Felicia R. Lee, wrting in the NYT (Jan. 31, 2004):

Forget investment and savings rates, worker productivity and wage scales to determine which countries will become richer or poorer. What really stimulates economic growth is whether you believe in an afterlife — especially hell.

At least that's what two Harvard scholars have found after analyzing data collected in 59 countries between 1981 and 1999.

"Our central perspective is that religion affects economic outcomes mainly by fostering religious beliefs that influence individual traits such as honesty, work ethic, thrift and openness to strangers," the researchers, Robert J. Barro and Rachel M. McCleary, wrote in a recent issue of American Sociological Review. (They also happen to be married.) "For example, beliefs in heaven and hell might affect those traits by creating perceived rewards and punishments that relate to `good' and `bad' lifetime behavior."

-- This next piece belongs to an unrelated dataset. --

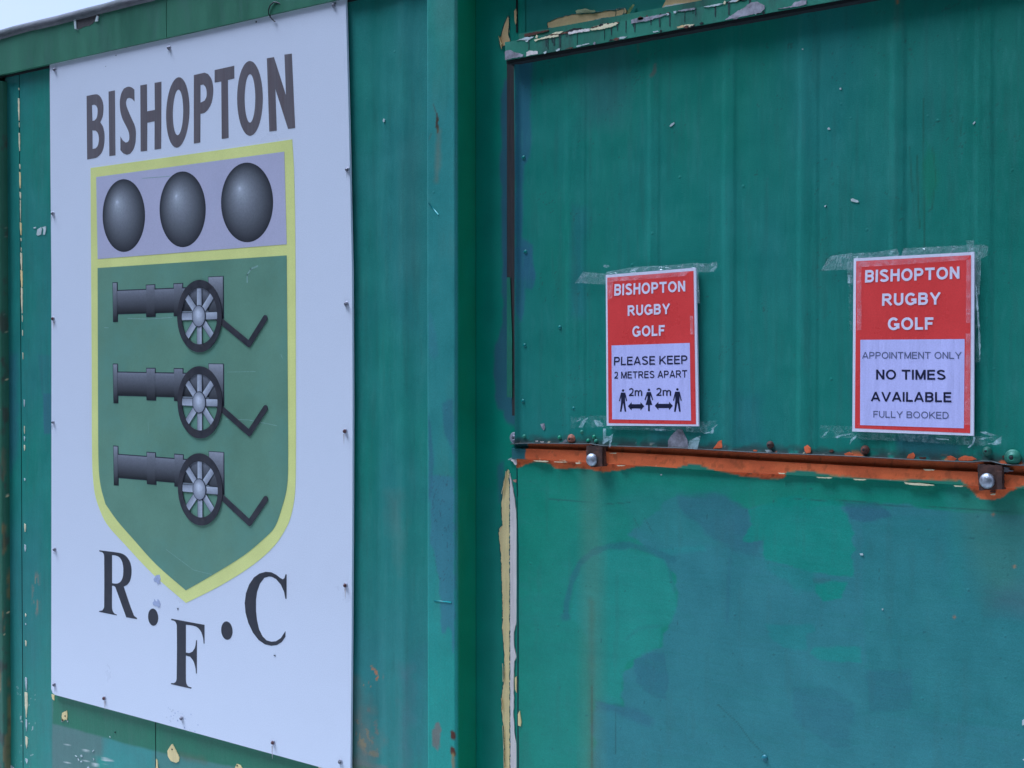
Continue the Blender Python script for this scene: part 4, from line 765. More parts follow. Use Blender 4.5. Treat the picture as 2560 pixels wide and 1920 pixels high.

The data comes from six international surveys, including ones by Gallup, the World Bank and researchers at the University of Michigan. They include questions about attendance in places of worship and religious beliefs. There were four measures of economic development: per capita gross domestic product, educational attainment by adults, the urbanization rate and life expectancy.

Oddly enough, the research also showed that at a certain point, increases in church, mosque and synagogue attendance tended to depress economic growth. Mr. Barro, a renowned economist, and Ms. McCleary, a lecturer in Harvard's government department, theorized that larger attendance figures could mean that religious institutions were using up a disproportionate share of resources.

"It's all been rather surprising," Ms. McCleary said."People didn't believe you could quantify aspects of religion. We wanted to be intellectually provocative. We see about five more years of study to get out all the stuff we want. We're trying to raise interesting questions in a different way."

Since the German sociologist Max Weber wrote about the Protestant work ethic and the spirit of capitalism, social scientists have argued that culture — including religious habits — is part of the complex mix that determines a country's economic health. What distinguishes the work of Mr. Barro and Ms. McCleary, some scholars said, is that it uses a sophisticated analysis of a huge set of data to quantify the arguments of anthropologists, sociologists and political scientists.

"The study's important less for what they found than that they looked," said Mark Chaves, a professor of sociology at the University of Arizona, in Tucson. "They are not the first to look at this but they are the first to look at this as systemically and as rigorously as they have. For forever, people have been saying that culture matters in analyzing economies."